WHAT YOU NEED TO DO: Repeat exactly the lines of the listing below, please, starting with the first and ending with the line containing "P(T, 'lamp', 'galvanised', (22.75, 22.955, 1.0, 1.2, 3.4, 3.45))"; leave out the rest.

DATA SEGMENT:
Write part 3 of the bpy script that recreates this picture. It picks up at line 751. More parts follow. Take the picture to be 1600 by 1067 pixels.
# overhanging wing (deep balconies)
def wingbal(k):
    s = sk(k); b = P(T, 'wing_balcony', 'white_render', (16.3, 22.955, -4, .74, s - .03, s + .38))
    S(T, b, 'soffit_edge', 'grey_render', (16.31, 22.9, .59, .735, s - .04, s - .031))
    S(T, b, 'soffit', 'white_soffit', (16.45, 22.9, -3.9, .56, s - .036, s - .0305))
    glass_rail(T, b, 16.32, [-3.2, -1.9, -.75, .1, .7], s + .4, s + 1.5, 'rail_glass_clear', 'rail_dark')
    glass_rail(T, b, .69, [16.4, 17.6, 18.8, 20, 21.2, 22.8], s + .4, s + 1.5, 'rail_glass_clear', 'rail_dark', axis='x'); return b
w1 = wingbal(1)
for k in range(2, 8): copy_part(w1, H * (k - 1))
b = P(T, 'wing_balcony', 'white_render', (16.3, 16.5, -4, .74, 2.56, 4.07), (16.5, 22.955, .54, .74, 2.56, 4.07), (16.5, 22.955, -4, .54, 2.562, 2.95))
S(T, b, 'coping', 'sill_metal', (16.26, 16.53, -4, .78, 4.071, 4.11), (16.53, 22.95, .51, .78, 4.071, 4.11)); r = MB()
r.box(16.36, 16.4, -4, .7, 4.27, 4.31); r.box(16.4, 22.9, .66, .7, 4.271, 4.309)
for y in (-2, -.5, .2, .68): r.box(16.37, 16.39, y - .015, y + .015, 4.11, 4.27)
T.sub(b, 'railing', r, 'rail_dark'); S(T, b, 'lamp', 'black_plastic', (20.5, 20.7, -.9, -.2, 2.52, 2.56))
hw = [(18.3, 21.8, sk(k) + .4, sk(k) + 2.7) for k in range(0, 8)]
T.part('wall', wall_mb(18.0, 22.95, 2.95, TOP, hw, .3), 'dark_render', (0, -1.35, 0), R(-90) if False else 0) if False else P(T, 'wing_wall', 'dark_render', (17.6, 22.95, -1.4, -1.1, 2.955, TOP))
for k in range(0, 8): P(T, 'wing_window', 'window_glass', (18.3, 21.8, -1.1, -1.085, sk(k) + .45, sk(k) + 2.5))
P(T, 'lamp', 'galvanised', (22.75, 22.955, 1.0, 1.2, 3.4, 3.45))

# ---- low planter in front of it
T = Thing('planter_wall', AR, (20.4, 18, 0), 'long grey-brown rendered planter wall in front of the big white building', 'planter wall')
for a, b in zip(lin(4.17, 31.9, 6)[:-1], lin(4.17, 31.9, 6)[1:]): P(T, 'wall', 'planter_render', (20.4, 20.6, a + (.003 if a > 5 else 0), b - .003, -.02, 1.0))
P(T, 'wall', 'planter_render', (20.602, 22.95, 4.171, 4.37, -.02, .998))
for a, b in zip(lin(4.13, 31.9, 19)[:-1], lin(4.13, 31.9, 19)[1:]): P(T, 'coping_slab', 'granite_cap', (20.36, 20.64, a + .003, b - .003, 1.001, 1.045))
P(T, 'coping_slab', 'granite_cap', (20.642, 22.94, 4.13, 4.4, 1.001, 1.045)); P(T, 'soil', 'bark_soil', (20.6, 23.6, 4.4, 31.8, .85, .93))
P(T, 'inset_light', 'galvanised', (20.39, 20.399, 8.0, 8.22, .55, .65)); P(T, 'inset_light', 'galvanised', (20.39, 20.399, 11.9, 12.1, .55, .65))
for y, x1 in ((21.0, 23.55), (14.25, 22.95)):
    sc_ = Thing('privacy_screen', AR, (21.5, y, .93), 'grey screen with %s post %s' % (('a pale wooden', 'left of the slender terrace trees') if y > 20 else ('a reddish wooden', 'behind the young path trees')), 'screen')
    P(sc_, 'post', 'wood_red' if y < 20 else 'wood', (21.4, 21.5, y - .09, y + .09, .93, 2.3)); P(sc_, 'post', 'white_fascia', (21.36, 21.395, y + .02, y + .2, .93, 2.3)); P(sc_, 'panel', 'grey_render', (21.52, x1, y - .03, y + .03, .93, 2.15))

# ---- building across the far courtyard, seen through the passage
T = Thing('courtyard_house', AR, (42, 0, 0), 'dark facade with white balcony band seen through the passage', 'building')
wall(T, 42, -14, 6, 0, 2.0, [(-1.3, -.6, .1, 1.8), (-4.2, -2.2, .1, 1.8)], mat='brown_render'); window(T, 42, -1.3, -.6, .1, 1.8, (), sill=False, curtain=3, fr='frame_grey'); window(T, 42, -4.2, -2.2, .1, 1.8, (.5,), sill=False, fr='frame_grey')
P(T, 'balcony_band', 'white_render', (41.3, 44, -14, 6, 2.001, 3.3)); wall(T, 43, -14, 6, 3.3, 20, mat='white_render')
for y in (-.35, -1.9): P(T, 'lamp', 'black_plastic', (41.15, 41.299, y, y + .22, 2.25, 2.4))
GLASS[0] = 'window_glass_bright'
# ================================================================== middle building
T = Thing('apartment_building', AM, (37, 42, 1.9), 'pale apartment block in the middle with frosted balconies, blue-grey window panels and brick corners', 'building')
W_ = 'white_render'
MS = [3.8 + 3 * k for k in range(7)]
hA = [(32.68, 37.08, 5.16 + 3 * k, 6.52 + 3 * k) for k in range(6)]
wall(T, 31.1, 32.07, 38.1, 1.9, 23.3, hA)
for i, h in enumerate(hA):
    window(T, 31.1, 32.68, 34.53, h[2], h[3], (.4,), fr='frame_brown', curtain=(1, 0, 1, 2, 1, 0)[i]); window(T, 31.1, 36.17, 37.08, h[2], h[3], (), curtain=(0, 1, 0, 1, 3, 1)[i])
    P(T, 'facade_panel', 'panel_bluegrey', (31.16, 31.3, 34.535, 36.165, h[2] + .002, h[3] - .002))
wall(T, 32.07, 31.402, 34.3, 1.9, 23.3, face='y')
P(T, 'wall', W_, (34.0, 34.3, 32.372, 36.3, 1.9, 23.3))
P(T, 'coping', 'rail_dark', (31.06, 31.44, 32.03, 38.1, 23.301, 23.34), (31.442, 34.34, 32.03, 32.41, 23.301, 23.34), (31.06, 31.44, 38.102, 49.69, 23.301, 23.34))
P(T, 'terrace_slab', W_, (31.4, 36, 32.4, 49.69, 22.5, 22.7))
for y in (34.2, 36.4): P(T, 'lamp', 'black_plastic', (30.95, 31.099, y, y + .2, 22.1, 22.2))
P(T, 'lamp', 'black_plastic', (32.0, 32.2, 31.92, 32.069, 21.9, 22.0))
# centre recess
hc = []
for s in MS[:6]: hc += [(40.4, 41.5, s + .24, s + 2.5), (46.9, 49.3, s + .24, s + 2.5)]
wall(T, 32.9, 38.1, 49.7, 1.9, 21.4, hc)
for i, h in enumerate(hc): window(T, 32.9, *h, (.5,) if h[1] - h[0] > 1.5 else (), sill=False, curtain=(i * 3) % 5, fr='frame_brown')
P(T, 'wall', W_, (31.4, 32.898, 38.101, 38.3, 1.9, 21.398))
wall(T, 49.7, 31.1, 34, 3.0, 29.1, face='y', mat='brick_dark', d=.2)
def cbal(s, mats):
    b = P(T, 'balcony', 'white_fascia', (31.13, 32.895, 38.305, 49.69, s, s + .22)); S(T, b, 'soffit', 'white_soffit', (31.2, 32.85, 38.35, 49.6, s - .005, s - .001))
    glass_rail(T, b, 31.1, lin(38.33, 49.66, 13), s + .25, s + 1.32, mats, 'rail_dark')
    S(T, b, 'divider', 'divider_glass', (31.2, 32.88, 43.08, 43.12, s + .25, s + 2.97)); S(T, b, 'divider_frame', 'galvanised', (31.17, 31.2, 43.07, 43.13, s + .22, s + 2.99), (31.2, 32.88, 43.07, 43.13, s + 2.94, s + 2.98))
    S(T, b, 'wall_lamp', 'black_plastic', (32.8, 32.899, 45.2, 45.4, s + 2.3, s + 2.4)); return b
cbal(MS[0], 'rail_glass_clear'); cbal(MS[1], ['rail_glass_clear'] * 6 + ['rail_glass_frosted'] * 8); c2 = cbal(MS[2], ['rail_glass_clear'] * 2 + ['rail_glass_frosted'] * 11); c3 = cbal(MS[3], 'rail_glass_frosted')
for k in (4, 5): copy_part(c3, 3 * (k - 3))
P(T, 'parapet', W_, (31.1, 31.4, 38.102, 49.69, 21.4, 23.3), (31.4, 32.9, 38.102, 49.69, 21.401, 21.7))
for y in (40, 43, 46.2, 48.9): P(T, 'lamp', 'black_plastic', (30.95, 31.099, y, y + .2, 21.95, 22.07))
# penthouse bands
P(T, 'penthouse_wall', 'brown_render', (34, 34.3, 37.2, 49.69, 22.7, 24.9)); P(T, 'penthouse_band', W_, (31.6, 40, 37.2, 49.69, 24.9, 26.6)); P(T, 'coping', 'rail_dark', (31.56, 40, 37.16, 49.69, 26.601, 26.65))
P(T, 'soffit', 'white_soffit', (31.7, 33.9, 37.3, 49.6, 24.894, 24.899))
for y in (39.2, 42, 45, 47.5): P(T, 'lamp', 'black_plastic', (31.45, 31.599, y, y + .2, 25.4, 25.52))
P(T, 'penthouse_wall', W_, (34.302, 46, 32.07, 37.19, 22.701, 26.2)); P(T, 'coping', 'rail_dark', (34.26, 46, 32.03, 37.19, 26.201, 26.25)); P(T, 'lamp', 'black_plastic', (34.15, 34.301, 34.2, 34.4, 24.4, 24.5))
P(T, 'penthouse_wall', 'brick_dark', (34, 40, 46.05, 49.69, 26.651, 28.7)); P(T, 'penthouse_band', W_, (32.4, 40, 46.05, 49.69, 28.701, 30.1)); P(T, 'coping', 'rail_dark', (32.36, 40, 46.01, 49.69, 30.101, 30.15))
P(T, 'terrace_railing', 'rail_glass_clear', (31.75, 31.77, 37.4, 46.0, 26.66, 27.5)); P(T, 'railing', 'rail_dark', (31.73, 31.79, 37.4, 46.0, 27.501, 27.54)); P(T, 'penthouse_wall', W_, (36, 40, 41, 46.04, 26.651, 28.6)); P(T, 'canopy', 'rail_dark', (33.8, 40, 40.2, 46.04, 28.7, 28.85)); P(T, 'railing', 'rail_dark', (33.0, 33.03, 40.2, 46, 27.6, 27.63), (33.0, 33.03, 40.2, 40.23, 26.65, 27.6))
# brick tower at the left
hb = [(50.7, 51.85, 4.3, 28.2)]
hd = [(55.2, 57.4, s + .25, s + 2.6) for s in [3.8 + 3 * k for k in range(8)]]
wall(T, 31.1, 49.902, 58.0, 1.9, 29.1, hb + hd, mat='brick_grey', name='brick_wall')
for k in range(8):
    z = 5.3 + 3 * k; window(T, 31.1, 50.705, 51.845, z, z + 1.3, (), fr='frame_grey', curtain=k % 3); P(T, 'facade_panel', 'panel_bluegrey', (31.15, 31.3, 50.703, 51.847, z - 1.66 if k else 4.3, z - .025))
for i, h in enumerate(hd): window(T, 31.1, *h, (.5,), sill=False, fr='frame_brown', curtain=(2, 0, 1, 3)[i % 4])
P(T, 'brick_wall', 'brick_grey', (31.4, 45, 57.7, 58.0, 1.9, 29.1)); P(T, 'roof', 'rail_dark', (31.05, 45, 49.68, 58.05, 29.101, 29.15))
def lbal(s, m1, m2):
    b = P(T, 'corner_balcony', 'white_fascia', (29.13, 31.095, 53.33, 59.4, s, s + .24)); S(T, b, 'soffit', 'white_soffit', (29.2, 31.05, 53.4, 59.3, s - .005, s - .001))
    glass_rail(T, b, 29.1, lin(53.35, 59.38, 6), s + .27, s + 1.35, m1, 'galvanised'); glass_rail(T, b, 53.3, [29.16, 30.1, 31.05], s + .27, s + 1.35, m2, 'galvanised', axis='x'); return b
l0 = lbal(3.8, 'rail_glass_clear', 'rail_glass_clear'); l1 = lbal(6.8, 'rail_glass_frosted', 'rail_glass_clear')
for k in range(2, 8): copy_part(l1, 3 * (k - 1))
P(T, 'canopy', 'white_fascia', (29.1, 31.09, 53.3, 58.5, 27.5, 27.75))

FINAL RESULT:
Write part 3 of the bpy script that recreates this picture. It picks up at line 751. More parts follow. Take the picture to be 1600 by 1067 pixels.
# overhanging wing (deep balconies)
def wingbal(k):
    s = sk(k); b = P(T, 'wing_balcony', 'white_render', (16.3, 22.955, -4, .74, s - .03, s + .38))
    S(T, b, 'soffit_edge', 'grey_render', (16.31, 22.9, .59, .735, s - .04, s - .031))
    S(T, b, 'soffit', 'white_soffit', (16.45, 22.9, -3.9, .56, s - .036, s - .0305))
    glass_rail(T, b, 16.32, [-3.2, -1.9, -.75, .1, .7], s + .4, s + 1.5, 'rail_glass_clear', 'rail_dark')
    glass_rail(T, b, .69, [16.4, 17.6, 18.8, 20, 21.2, 22.8], s + .4, s + 1.5, 'rail_glass_clear', 'rail_dark', axis='x'); return b
w1 = wingbal(1)
for k in range(2, 8): copy_part(w1, H * (k - 1))
b = P(T, 'wing_balcony', 'white_render', (16.3, 16.5, -4, .74, 2.56, 4.07), (16.5, 22.955, .54, .74, 2.56, 4.07), (16.5, 22.955, -4, .54, 2.562, 2.95))
S(T, b, 'coping', 'sill_metal', (16.26, 16.53, -4, .78, 4.071, 4.11), (16.53, 22.95, .51, .78, 4.071, 4.11)); r = MB()
r.box(16.36, 16.4, -4, .7, 4.27, 4.31); r.box(16.4, 22.9, .66, .7, 4.271, 4.309)
for y in (-2, -.5, .2, .68): r.box(16.37, 16.39, y - .015, y + .015, 4.11, 4.27)
T.sub(b, 'railing', r, 'rail_dark'); S(T, b, 'lamp', 'black_plastic', (20.5, 20.7, -.9, -.2, 2.52, 2.56))
hw = [(18.3, 21.8, sk(k) + .4, sk(k) + 2.7) for k in range(0, 8)]
T.part('wall', wall_mb(18.0, 22.95, 2.95, TOP, hw, .3), 'dark_render', (0, -1.35, 0), R(-90) if False else 0) if False else P(T, 'wing_wall', 'dark_render', (17.6, 22.95, -1.4, -1.1, 2.955, TOP))
for k in range(0, 8): P(T, 'wing_window', 'window_glass', (18.3, 21.8, -1.1, -1.085, sk(k) + .45, sk(k) + 2.5))
P(T, 'lamp', 'galvanised', (22.75, 22.955, 1.0, 1.2, 3.4, 3.45))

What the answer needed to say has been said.